Movie Breakdown: Cinderella (Noah)
The Impression:
Kenneth Branaugh has made two of my least favorite movies of the last ten years. Match his heavy, uninspired hand with Disney’s recent need to “reinvent” their classic characters and I’d say this is the least excited I’ve been about a film since I’ve started writing for this blog.
The Reality:
I don’t need to ever see a traditional imagining of a classic story ever again. I never need to see one of our national written treasures – the Hamlets, the Red Riding Hoods, the Grapes of Wrath – portrayed as originally written. We’ve come so far in our abilities to make films and instead of pushing the envelopes of what our films can be, we’ve regressed into making slack-jawed word-for-word adaptations of our prized texts. Cinderella, as directed by Kenneth Branaugh, is the definition of a traditional text being treated as such. This is Cinderella (Lily James from Downton Abbey) as a blonde-haired, blue-eyed, scarily skinny, white girl in a blue dress, who with the help of her fairy godmother (Helena Bohnam Carter) must win the heart of her Prince. A Prince (Richard Madden from Game of Thrones) with a granite-jaw, a cod-piece and the bright blue eyes of a serial killer. This is Cinderella where everything you’ve ever seen happen in any version of Cinderella ever happens. It is a moment-for-moment adaptation of the Disney cartoon of the 1940s, and it is both dull and near offensive in its lack of originality. If you want the story of Cinderella that you’ve grown up with, the one with the crystal slipper and the blue dress and the pumpkin cart and mice and so and so forth (which I really do imagine a lot of you do) then this is very much the film for you.
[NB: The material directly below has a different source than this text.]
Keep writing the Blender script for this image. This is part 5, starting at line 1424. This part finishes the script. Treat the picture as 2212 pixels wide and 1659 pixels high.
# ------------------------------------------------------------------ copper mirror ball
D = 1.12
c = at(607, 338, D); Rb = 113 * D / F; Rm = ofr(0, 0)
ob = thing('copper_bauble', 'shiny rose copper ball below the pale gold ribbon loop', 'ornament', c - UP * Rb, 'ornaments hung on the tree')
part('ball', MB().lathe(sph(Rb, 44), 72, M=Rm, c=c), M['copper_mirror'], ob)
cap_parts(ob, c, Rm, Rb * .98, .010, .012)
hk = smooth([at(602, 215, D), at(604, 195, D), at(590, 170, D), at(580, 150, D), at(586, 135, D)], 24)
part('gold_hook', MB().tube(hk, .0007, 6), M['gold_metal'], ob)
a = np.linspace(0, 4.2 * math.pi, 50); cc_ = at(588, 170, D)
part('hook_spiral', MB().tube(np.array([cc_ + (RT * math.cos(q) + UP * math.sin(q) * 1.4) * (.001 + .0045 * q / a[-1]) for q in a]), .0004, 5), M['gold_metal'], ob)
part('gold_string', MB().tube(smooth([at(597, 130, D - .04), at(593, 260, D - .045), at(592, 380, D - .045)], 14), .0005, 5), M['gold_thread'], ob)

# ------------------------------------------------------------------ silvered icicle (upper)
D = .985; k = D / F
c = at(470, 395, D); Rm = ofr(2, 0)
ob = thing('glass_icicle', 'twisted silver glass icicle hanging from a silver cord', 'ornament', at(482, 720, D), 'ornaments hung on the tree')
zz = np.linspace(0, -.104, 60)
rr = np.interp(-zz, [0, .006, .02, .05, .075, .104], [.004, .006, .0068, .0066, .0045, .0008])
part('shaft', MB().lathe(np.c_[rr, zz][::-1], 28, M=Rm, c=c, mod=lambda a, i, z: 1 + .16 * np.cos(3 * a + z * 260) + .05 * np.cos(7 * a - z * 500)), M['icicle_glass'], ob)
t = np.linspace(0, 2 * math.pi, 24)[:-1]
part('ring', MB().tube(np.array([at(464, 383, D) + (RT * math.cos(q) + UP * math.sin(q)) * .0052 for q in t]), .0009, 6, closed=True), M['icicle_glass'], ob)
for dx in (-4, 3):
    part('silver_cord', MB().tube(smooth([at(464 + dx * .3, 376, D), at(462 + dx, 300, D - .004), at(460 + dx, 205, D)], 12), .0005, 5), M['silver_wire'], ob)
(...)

If you want a film that looks at our fairy tales and tries to apply any sort of modern context to them, one that uses a term like “classic” to hide the word “boring”, a film that will continue to impress upon your children that the face of a prince and princess are always white – then this is the film for you. I’m not asking for steampunk Cinderella, I’m not asking for manga-Cinderella, or Quentin Tarantino’s take on the glass-slippered starlet – I just want whomever, inevitably, picks up this property next to think, “Maybe there’s a different angle here.” There might be an argument that in a time when irony and snark are so often beaten over our heads, that a film that earnestly approaches its subject is a good thing. I just don’t think that earnestness and interesting and original filmmaking are mutually exclusive subjects.
The Lesson:
I spent most of this film vacillating between a sort of forced hibernation and looking at the little girl next to me who was leaned forward in her chair, head perched on her hands, absolutely loving the shit out of this film. It’s not a film for me, but that little girl was truly enchanted.
The Lesson Pt. 2:
Cate Blanchett is fantastic in this film as the evil stepmother. She’s vicious, wily and seething with evil, and every moment she was on screen I could almost convince myself that I was enjoying the film.